(Entries with scene source code):
──────────

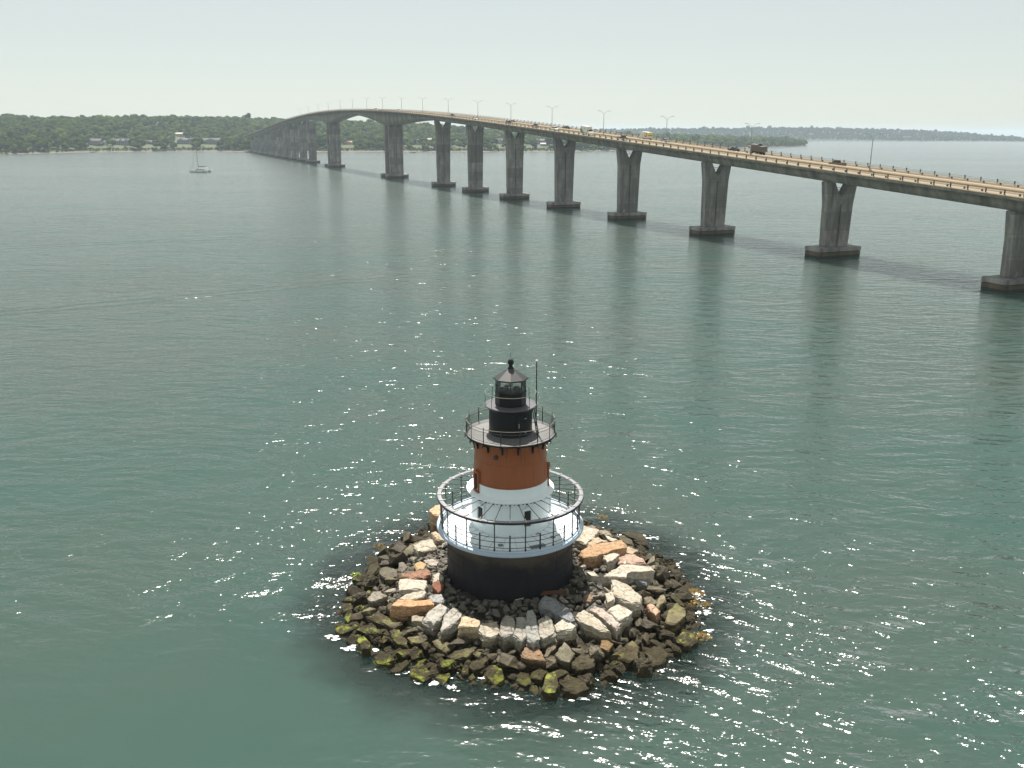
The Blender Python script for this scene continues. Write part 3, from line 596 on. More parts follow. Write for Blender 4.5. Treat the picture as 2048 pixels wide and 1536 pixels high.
 ('6', [(1315, 610), (1395, 552), (1490, 565), (1545, 640), (1500, 715), (1380, 735)], .55, 1.3, .15, (.09, .075, .04), .05, 'big round dark weedy boulder at the lower right waterline'),
 ('6', [(878, 560), (890, 498), (950, 488), (1008, 532), (960, 590)], .9, 1.2, .1, (.36, .24, .12), 0, 'small orange banded block in the lower right rubble'),
 ('6', [(440, 622), (532, 508), (636, 620), (575, 705), (500, 680)], .8, 1.0, .12, (.27, .26, .21), 0, 'tilted square grey block in the front, under the pale topped block'),
 ('6', [(108, 605), (150, 568), (265, 560), (325, 640), (345, 690), (200, 680), (110, 650)], .8, 1.6, .1, (.34, .22, .15), .1, 'large boulder with a pinkish brown top in the centre front'),
 ('6', [(312, 960), (350, 835), (440, 802), (475, 900), (445, 1005), (365, 1010)], .8, 1.3, .1, (.16, .17, .05), 1, 'green mottled upright boulder at the front waterline'),
 ('6', [(478, 890), (560, 832), (700, 868), (765, 950), (650, 1015), (525, 985)], .65, 1.3, .15, (.10, .075, .035), .05, 'wide brown weed covered boulder right of the green mottled one'),
 ('6', [(590, 720), (700, 620), (825, 640), (815, 750), (665, 790)], .7, 1.2, .15, (.11, .09, .045), .05, 'rough brown weedy rock above the wide weed covered boulder'),
 ('6', [(50, 890), (100, 800), (180, 815), (215, 910), (150, 945)], .5, 1.0, .15, (.13, .10, .05), .3, 'rounded brown rock on the front waterline, left of the twin humps'),
 ('6', [(200, 850), (225, 790), (290, 762), (350, 800), (310, 890)], .55, 1.0, .15, (.15, .11, .055), .2, 'rounded golden brown rock in front of the pinkish topped boulder'),
 ('4', [(1435, 985), (1470, 940), (1502, 924), (1522, 978), (1425, 1066)], .75, .8, .1, (.34, .30, .22), .1, 'upright buff splinter above the olive boulder on the right'),
 ('4', [(1305, 955), (1380, 935), (1445, 1000), (1375, 1042), (1320, 1000)], .7, .9, .1, (.21, .18, .13), .1, 'flat brown rock left of the buff splinter'),
 ('4', [(935, 920), (980, 893), (1015, 905), (1020, 975), (950, 1000)], 1.0, .9, .05, PALE, 0, 'small white cube against the largest pale slab'),
 ('4', [(745, 705), (815, 700), (862, 752), (800, 742)], .8, .5, .1, PALE2, 0, 'thin pale shard lying in small stones right of the drum'),
 ('4', [(715, 940), (775, 915), (822, 960), (790, 995), (730, 985)], .55, .5, .05, (.23, .16, .11), 0, 'brown rounded stone among the pale rubble right of the drum'),
 ('4', [(1560, 900), (1620, 930), (1705, 1030), (1690, 1042), (1570, 960)], .6, .7, .15, (.20, .18, .12), .2, 'leaning grey-brown blade of rock near the right waterline'),
 ('6', [(325, 640), (400, 520), (450, 440), (488, 470), (440, 570), (360, 655)], .6, .9, .1, (.25, .22, .17), 0, 'thin leaning slab in front of the broad lit slab'),
 ('3', [(420, 860), (470, 755), (540, 740), (560, 800), (480, 880)], .5, .9, .2, (.085, .075, .045), .1, 'dark weedy point of rock on the left shoulder of the island'),
]
placed = []      # (x, y, r)
SH = empty  # keep name short
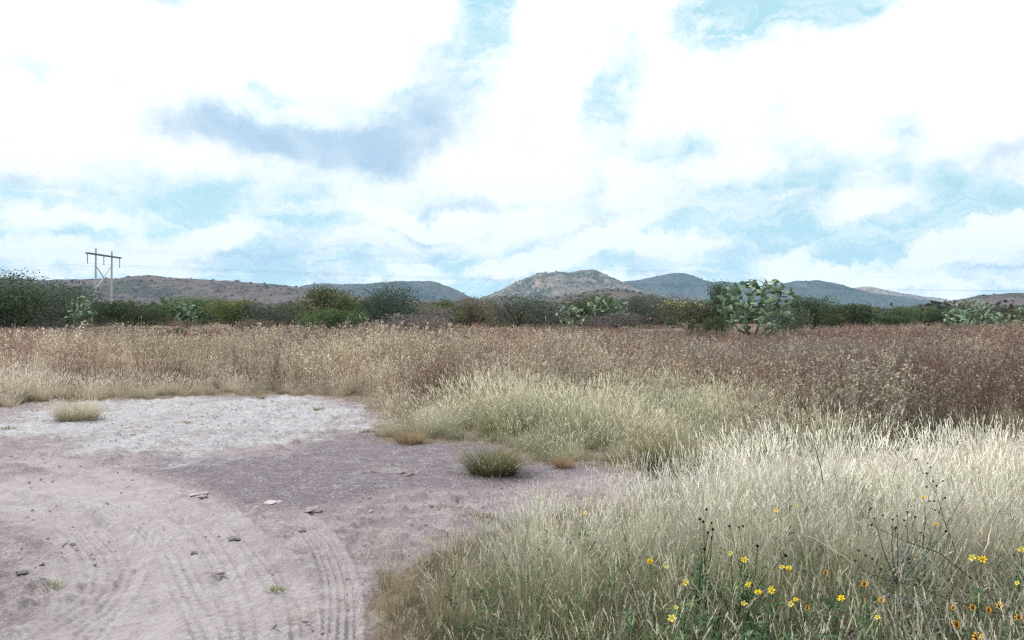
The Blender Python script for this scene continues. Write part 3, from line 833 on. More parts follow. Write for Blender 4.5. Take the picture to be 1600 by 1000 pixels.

──────────

(AIM): Print the whole listing above once more, word for word, without its pictures.

(OUTPUT FOR THIS EXERCISE):
The Blender Python script for this scene continues. Write part 3, from line 596 on. More parts follow. Write for Blender 4.5. Treat the picture as 2048 pixels wide and 1536 pixels high.
 ('6', [(1315, 610), (1395, 552), (1490, 565), (1545, 640), (1500, 715), (1380, 735)], .55, 1.3, .15, (.09, .075, .04), .05, 'big round dark weedy boulder at the lower right waterline'),
 ('6', [(878, 560), (890, 498), (950, 488), (1008, 532), (960, 590)], .9, 1.2, .1, (.36, .24, .12), 0, 'small orange banded block in the lower right rubble'),
 ('6', [(440, 622), (532, 508), (636, 620), (575, 705), (500, 680)], .8, 1.0, .12, (.27, .26, .21), 0, 'tilted square grey block in the front, under the pale topped block'),
 ('6', [(108, 605), (150, 568), (265, 560), (325, 640), (345, 690), (200, 680), (110, 650)], .8, 1.6, .1, (.34, .22, .15), .1, 'large boulder with a pinkish brown top in the centre front'),
 ('6', [(312, 960), (350, 835), (440, 802), (475, 900), (445, 1005), (365, 1010)], .8, 1.3, .1, (.16, .17, .05), 1, 'green mottled upright boulder at the front waterline'),
 ('6', [(478, 890), (560, 832), (700, 868), (765, 950), (650, 1015), (525, 985)], .65, 1.3, .15, (.10, .075, .035), .05, 'wide brown weed covered boulder right of the green mottled one'),
 ('6', [(590, 720), (700, 620), (825, 640), (815, 750), (665, 790)], .7, 1.2, .15, (.11, .09, .045), .05, 'rough brown weedy rock above the wide weed covered boulder'),
 ('6', [(50, 890), (100, 800), (180, 815), (215, 910), (150, 945)], .5, 1.0, .15, (.13, .10, .05), .3, 'rounded brown rock on the front waterline, left of the twin humps'),
 ('6', [(200, 850), (225, 790), (290, 762), (350, 800), (310, 890)], .55, 1.0, .15, (.15, .11, .055), .2, 'rounded golden brown rock in front of the pinkish topped boulder'),
 ('4', [(1435, 985), (1470, 940), (1502, 924), (1522, 978), (1425, 1066)], .75, .8, .1, (.34, .30, .22), .1, 'upright buff splinter above the olive boulder on the right'),
 ('4', [(1305, 955), (1380, 935), (1445, 1000), (1375, 1042), (1320, 1000)], .7, .9, .1, (.21, .18, .13), .1, 'flat brown rock left of the buff splinter'),
 ('4', [(935, 920), (980, 893), (1015, 905), (1020, 975), (950, 1000)], 1.0, .9, .05, PALE, 0, 'small white cube against the largest pale slab'),
 ('4', [(745, 705), (815, 700), (862, 752), (800, 742)], .8, .5, .1, PALE2, 0, 'thin pale shard lying in small stones right of the drum'),
 ('4', [(715, 940), (775, 915), (822, 960), (790, 995), (730, 985)], .55, .5, .05, (.23, .16, .11), 0, 'brown rounded stone among the pale rubble right of the drum'),
 ('4', [(1560, 900), (1620, 930), (1705, 1030), (1690, 1042), (1570, 960)], .6, .7, .15, (.20, .18, .12), .2, 'leaning grey-brown blade of rock near the right waterline'),
 ('6', [(325, 640), (400, 520), (450, 440), (488, 470), (440, 570), (360, 655)], .6, .9, .1, (.25, .22, .17), 0, 'thin leaning slab in front of the broad lit slab'),
 ('3', [(420, 860), (470, 755), (540, 740), (560, 800), (480, 880)], .5, .9, .2, (.085, .075, .045), .1, 'dark weedy point of rock on the left shoulder of the island'),
]
placed = []      # (x, y, r)
SH = empty  # keep name short
The Blender Python script for this scene continues. Write part 3, from line 833 on. More parts follow. Write for Blender 4.5. Take the picture to be 1600 by 1000 pixels.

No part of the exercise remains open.